**STATED EXERCISE**
In exact form, please repeat the records from their opening line down to the line with "g.build('rim', M['rim'], wh)", including that line.

**DATA SHOWN**
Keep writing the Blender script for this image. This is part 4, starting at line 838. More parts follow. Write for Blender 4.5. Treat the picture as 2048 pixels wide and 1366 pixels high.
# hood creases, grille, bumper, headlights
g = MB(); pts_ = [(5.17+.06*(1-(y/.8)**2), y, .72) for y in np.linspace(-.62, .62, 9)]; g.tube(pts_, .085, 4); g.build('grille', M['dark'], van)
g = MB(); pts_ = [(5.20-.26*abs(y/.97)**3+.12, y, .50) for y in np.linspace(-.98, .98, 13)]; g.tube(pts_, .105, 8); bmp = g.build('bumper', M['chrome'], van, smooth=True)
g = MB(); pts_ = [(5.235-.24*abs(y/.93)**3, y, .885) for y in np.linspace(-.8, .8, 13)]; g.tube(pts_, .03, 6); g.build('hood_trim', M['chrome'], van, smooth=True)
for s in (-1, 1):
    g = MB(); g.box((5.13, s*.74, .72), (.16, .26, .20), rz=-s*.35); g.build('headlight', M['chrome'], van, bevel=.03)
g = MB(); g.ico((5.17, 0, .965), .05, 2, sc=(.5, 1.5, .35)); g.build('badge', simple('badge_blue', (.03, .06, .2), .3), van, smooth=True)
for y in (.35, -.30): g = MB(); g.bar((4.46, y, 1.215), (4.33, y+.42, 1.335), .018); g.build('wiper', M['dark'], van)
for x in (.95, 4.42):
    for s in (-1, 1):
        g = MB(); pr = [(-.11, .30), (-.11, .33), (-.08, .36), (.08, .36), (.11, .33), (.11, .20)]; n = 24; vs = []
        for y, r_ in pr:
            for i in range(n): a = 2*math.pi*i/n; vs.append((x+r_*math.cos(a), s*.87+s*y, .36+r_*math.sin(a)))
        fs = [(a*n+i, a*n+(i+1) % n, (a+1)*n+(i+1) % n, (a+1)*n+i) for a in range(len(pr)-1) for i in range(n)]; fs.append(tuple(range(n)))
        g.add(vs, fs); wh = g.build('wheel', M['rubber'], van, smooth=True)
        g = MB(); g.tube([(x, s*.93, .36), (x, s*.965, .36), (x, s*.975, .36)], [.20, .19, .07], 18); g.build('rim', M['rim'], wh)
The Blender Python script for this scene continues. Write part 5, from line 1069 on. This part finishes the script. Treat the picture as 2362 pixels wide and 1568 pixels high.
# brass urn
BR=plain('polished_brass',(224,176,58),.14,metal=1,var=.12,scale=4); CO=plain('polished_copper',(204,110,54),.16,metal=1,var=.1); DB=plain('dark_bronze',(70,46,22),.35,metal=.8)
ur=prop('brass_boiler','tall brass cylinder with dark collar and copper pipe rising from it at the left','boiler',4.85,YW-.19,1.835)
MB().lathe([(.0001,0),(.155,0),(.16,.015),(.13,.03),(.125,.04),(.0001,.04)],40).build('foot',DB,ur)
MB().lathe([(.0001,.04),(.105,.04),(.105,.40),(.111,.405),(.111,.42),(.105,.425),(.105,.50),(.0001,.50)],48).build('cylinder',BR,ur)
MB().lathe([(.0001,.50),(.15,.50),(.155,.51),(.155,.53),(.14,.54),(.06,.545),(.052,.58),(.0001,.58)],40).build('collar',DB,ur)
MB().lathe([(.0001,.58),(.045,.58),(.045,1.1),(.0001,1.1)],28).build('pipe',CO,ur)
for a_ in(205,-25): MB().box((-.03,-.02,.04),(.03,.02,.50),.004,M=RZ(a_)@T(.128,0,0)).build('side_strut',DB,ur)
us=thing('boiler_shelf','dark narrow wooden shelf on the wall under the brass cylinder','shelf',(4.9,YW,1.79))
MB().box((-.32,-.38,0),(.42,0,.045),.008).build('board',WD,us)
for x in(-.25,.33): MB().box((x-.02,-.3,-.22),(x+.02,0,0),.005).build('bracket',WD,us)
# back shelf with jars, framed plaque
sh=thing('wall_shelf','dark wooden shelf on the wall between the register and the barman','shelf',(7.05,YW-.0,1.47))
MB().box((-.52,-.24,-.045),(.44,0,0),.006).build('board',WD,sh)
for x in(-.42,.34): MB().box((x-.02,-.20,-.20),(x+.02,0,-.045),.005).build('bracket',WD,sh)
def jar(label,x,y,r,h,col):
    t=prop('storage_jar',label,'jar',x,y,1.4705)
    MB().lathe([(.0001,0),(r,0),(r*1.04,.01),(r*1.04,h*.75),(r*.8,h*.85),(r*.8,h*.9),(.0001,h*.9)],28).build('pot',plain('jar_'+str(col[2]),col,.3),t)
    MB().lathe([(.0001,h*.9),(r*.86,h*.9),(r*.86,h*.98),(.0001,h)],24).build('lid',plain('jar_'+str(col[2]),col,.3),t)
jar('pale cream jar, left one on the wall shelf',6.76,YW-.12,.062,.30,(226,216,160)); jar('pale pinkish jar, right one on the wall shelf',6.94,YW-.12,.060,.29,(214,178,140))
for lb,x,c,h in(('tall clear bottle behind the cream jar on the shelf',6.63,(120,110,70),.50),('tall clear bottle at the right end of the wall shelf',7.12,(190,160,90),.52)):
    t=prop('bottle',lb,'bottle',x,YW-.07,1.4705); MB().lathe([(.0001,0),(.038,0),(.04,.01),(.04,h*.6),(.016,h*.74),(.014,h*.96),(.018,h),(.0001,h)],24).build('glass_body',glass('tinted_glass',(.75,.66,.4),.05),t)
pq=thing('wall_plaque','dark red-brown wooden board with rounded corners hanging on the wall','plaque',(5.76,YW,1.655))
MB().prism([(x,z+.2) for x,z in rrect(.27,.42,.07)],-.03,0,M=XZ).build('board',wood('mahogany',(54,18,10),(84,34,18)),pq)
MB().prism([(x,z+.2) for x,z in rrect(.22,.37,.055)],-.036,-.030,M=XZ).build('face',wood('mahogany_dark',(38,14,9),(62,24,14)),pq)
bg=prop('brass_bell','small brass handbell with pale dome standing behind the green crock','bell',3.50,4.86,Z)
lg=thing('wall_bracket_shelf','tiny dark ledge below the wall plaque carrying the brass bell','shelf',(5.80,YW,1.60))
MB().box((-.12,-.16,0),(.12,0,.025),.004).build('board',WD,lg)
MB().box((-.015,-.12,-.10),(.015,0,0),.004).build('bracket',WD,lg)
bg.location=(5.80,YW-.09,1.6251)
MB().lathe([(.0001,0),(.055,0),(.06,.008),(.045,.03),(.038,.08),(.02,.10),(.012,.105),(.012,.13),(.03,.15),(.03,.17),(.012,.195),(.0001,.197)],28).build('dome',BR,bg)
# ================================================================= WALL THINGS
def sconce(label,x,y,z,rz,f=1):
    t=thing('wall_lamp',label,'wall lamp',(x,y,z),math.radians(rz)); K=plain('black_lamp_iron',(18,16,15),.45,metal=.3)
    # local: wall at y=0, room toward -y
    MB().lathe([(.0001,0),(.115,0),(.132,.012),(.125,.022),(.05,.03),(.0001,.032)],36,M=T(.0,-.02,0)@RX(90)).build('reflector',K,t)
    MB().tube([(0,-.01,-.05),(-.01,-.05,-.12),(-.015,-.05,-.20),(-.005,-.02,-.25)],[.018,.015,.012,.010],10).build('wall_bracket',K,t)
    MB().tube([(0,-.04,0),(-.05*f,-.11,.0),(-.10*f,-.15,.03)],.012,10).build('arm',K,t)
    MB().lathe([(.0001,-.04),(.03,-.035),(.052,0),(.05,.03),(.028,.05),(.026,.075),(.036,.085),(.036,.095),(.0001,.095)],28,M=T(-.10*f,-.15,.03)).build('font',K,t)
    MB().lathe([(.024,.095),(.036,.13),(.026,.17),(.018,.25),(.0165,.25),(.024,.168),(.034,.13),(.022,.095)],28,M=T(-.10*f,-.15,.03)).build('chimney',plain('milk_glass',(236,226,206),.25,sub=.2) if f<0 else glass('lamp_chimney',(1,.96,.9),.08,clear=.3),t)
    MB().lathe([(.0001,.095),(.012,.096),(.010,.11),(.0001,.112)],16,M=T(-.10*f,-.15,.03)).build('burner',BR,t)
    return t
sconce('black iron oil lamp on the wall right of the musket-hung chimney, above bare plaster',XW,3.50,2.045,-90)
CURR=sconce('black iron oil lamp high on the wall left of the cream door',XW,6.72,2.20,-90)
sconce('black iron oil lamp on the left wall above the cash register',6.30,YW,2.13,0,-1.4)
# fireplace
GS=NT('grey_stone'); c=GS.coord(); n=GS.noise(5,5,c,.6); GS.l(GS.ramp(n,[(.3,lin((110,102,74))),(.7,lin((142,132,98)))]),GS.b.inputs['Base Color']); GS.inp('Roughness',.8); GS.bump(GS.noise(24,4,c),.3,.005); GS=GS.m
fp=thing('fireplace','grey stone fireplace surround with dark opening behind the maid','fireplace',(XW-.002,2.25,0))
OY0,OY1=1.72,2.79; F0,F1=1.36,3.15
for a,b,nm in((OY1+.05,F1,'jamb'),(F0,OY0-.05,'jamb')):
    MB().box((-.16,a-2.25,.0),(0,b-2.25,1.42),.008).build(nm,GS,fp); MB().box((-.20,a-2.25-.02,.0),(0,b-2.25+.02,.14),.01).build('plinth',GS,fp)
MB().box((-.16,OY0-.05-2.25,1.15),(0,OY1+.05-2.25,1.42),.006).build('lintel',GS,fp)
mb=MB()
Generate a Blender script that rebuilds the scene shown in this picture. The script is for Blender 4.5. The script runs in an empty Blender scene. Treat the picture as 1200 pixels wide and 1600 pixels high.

**OUTPUT FOR THIS TASK**
Keep writing the Blender script for this image. This is part 4, starting at line 838. More parts follow. Write for Blender 4.5. Treat the picture as 2048 pixels wide and 1366 pixels high.
# hood creases, grille, bumper, headlights
g = MB(); pts_ = [(5.17+.06*(1-(y/.8)**2), y, .72) for y in np.linspace(-.62, .62, 9)]; g.tube(pts_, .085, 4); g.build('grille', M['dark'], van)
g = MB(); pts_ = [(5.20-.26*abs(y/.97)**3+.12, y, .50) for y in np.linspace(-.98, .98, 13)]; g.tube(pts_, .105, 8); bmp = g.build('bumper', M['chrome'], van, smooth=True)
g = MB(); pts_ = [(5.235-.24*abs(y/.93)**3, y, .885) for y in np.linspace(-.8, .8, 13)]; g.tube(pts_, .03, 6); g.build('hood_trim', M['chrome'], van, smooth=True)
for s in (-1, 1):
    g = MB(); g.box((5.13, s*.74, .72), (.16, .26, .20), rz=-s*.35); g.build('headlight', M['chrome'], van, bevel=.03)
g = MB(); g.ico((5.17, 0, .965), .05, 2, sc=(.5, 1.5, .35)); g.build('badge', simple('badge_blue', (.03, .06, .2), .3), van, smooth=True)
for y in (.35, -.30): g = MB(); g.bar((4.46, y, 1.215), (4.33, y+.42, 1.335), .018); g.build('wiper', M['dark'], van)
for x in (.95, 4.42):
    for s in (-1, 1):
        g = MB(); pr = [(-.11, .30), (-.11, .33), (-.08, .36), (.08, .36), (.11, .33), (.11, .20)]; n = 24; vs = []
        for y, r_ in pr:
            for i in range(n): a = 2*math.pi*i/n; vs.append((x+r_*math.cos(a), s*.87+s*y, .36+r_*math.sin(a)))
        fs = [(a*n+i, a*n+(i+1) % n, (a+1)*n+(i+1) % n, (a+1)*n+i) for a in range(len(pr)-1) for i in range(n)]; fs.append(tuple(range(n)))
        g.add(vs, fs); wh = g.build('wheel', M['rubber'], van, smooth=True)
        g = MB(); g.tube([(x, s*.93, .36), (x, s*.965, .36), (x, s*.975, .36)], [.20, .19, .07], 18); g.build('rim', M['rim'], wh)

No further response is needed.